Give the data again exactly, from its opening line through the line in which "from mathutils.bvhtree import BVHTree" appears.

[Start Data extract]

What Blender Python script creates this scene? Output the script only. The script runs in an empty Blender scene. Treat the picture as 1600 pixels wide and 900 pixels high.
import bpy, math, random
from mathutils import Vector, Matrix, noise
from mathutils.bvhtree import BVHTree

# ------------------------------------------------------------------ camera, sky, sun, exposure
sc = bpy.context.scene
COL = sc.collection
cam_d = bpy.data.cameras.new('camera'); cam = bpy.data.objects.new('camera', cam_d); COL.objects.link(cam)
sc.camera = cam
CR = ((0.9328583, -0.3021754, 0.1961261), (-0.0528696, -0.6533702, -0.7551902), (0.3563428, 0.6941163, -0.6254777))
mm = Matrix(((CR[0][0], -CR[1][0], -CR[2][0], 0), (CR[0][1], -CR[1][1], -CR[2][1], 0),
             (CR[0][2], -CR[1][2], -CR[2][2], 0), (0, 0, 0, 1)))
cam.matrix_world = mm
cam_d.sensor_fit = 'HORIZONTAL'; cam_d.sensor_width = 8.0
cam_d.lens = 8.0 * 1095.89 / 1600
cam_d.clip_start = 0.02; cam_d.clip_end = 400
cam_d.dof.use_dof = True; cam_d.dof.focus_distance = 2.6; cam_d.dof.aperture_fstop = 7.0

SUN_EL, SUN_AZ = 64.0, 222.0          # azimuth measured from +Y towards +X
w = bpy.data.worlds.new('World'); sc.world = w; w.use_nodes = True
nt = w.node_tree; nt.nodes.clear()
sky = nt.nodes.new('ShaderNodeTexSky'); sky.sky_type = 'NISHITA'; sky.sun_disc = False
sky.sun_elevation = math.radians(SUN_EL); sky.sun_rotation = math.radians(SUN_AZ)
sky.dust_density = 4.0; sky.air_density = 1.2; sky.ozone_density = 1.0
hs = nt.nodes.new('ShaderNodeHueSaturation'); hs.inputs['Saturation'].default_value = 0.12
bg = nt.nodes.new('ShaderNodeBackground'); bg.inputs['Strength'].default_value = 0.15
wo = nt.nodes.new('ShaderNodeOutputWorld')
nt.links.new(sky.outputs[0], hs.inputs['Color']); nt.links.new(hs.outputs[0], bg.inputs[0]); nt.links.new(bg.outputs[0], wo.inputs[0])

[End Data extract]

Complete answer:
What Blender Python script creates this scene? Output the script only. The script runs in an empty Blender scene. Treat the picture as 1600 pixels wide and 900 pixels high.
import bpy, math, random
from mathutils import Vector, Matrix, noise
from mathutils.bvhtree import BVHTree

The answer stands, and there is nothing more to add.